In late trading, the price on the 10-year Treasury fell 23/32 to 100 24/32. Its yield, considered a benchmark for many consumer loans, rose to 3.29 percent from 3.20 percent late Monday.

Trading on Tuesday resumed a familiar pattern where investors sold traditional safe-haven investments like the dollar and Treasurys and bought stocks and commodities. A string of mostly upbeat economic reports and easing concerns over financial troubles in Dubai rejuvenated investors who had fled risky assets late last week.

All major stock indexes rose more than 1 percent, including the Dow Jones industrial average, which gained 126 points and traded above 10,500 for the first time since October 2008.

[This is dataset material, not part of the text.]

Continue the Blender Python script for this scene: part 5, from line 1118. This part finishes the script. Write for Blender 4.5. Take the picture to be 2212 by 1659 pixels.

Investors were encouraged by reports showing a rise in manufacturing orders and construction spending. And in the latest sign of improvement in the housing industry, the National Association of Realtors said its index of home sales agreements rose in October to the highest level since March 2006.

Word that Dubai has started negotiations with creditors on restructuring some of its debt also encouraged investors to move back into stocks and commodities.

Treasury prices got a big boost late last week as concerns about financial trouble in Dubai drove investors to safe harbors. Investors feared that the global economic recovery could be put in jeopardy after Dubai World, the government investment arm of the wealthy Middle Eastern city-state, said it was seeking to delay payments on its debt.

In other trading Tuesday, the price of the two-year note slipped 1/32 to 100 4/32. Its yield rose to 0.68 percent from 0.67 percent.

The price of the 30-year bond tumbled 1 12/32 to 101 21/32. Its yield rose to 4.28 percent from 4.20 percent.

The yield on the three-month T-bill fell to 0.04 percent from 0.05 percent. Its discount rate was 0.05 percent.

The cost of borrowing between banks dipped. The British Bankers’ Association said the rate on three-month loans in dollars — the London Interbank Offered Rate, or Libor — slid to 0.2553 percent from 0.2566 percent.